Accomack Member of Omar Formation (middle Pleistocene, Mixon, 1985). Light-to dark-gray, light-yellowish-gray, brownish-gray, and yellowish-orange sand, gravel, silt, clay, and peat of south west-trending central upland (altitude 38-50 feet) in Accomack County. Upper part of unit is bounded on east and west by ocean- and bay-facing scarps; lower part present in subsurface of adjacent lowland areas where it is overlain unconformably by Upper Pleistocene and Holocene deposits. In northern part of county, unit is a barrier-back barrier sequence of clean, cross-bedded, gravelly sand (above) and peat, clayey silt, and muddy sand (below); mollusks include Crassostrea, Mercenaria, and Noetia. In southern part of county, fine to coarse, trough cross-bedded sands of barrier-spit origin overlie fine- to very-fine-grained, muddy, nearshore-shelf sand containing Spisula, Ensis, Anomia, and Mulinia.

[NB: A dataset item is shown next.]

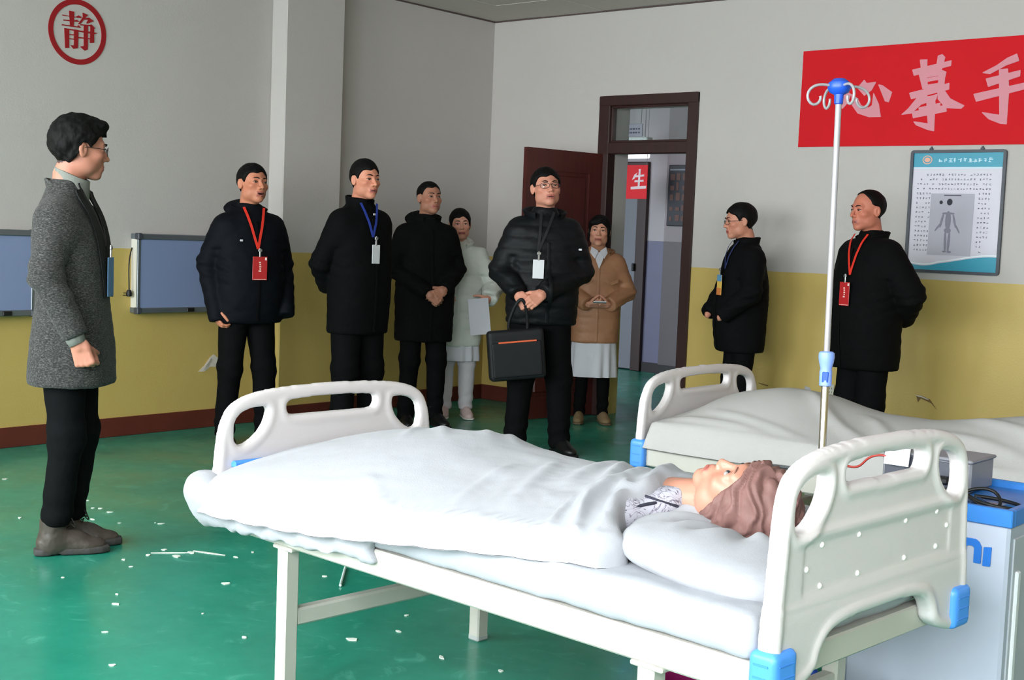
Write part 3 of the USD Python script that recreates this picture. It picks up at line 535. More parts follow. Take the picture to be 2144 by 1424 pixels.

At base of unit, pebbly to bouldery, medium- to very-coarse-grained sand and thick, compact clay-silts constitute the fluvial-estuarine fill of a paleochannel of the Susquehanna River system. Accomack Member and underlying channel fill are as much as 200 feet, or more, in thickness.
State Virginia
Name Omar Formation - Accomack Member
Geologic age Quaternary
Lithologic constituents
Major
Unconsolidated > Fine-detrital > Silt
Unconsolidated > Coarse-detrital > Gravel
Unconsolidated > Coarse-detrital > Sand
Minor
Unconsolidated > Fine-detrital > Clay
Incidental
Unconsolidated > Peat
Comments Coastal Plain, East of Chesapeake Bay
References

Virginia Division of Mineral Resources, 1993, Geologic Map of Virginia: Virginia Division of Mineral Resources, scale 1:500,000.

Virginia Division of Mineral Resources, 2003, Digital Representation of the 1993 Geologic Map of Virginia, Publication 174, CD ROM (ISO-9660) contains image file, expanded explanation in pdf, and ESRI shapefiles, scale 1:500,000.